The continuation power flow: A tool for parametric voltage stability and security analysis

This paper considers a toll for assessing voltage-related instability problems due to slow load variations, based on power flow formulation. Most conventional power flow tools break down when used to analyze voltage stability problems. This paper deals with a class of methods for solving nonlinear equations known as path-following (or continuation) methods, i.e. with a continuation power flow as a robust power flow method capable of dealing with sometimes difficult mathematical problems encountered during the analysis of voltage problems in power systems. In particular, the paper presents a simplified continuation power flow with the next four basic elements: first order polynomial predictor (secant predictor), physical parameterization (bus, area or total system load as a continuation parameter), an ordinary Newton-Raphson solver based on the constant impedance load model and well-conditioned Jacobian matrix in that case throughout solution process, and appropriate step length control.

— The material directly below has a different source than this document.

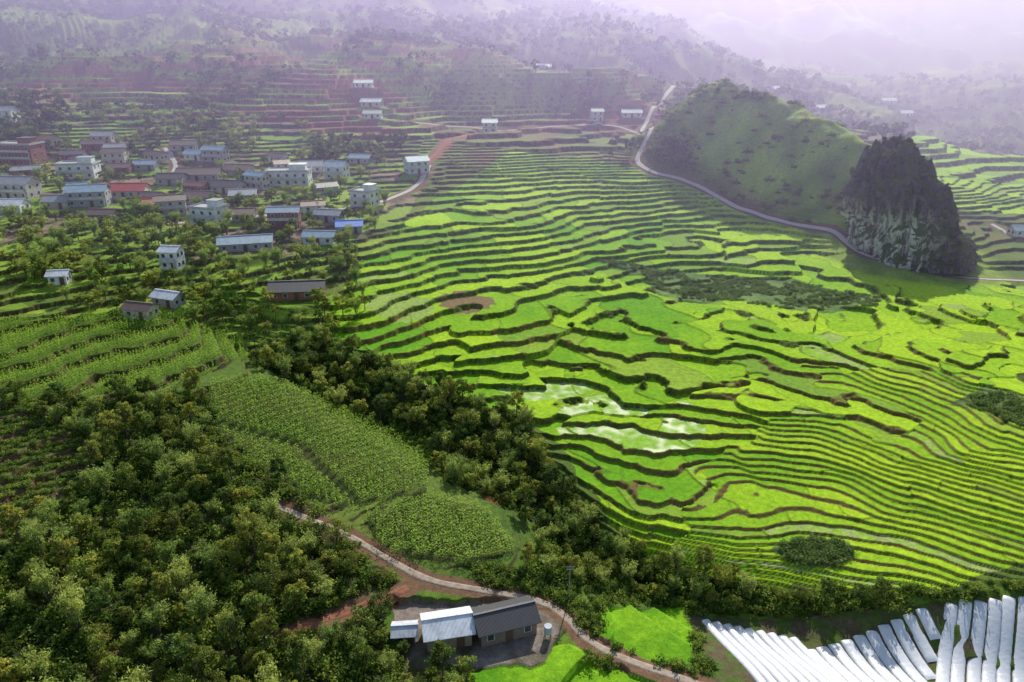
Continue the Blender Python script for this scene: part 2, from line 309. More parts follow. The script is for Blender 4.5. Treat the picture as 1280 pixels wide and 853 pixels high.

It is well known that constant power load model is the most conservative in voltage stability analyses, and four slightly different algorithms which are combination of the constant power and constant impedance load models during a continuation process, are investigated and presented in the paper. In addition, the application of the proposed continuation power flow to compute the saddle node bifurcation points and security margins in the load parameter space of an electric power system, with appropriate eigenvalue and eigenvector calculations, is also presented in the paper. All examples, included in the report are based on the CIGRE 31-bus Test System which originates from the CIGRE Task Force that investigated voltage collapse indices, and real-life Bosnian Electric Power System (configuration in 1996.).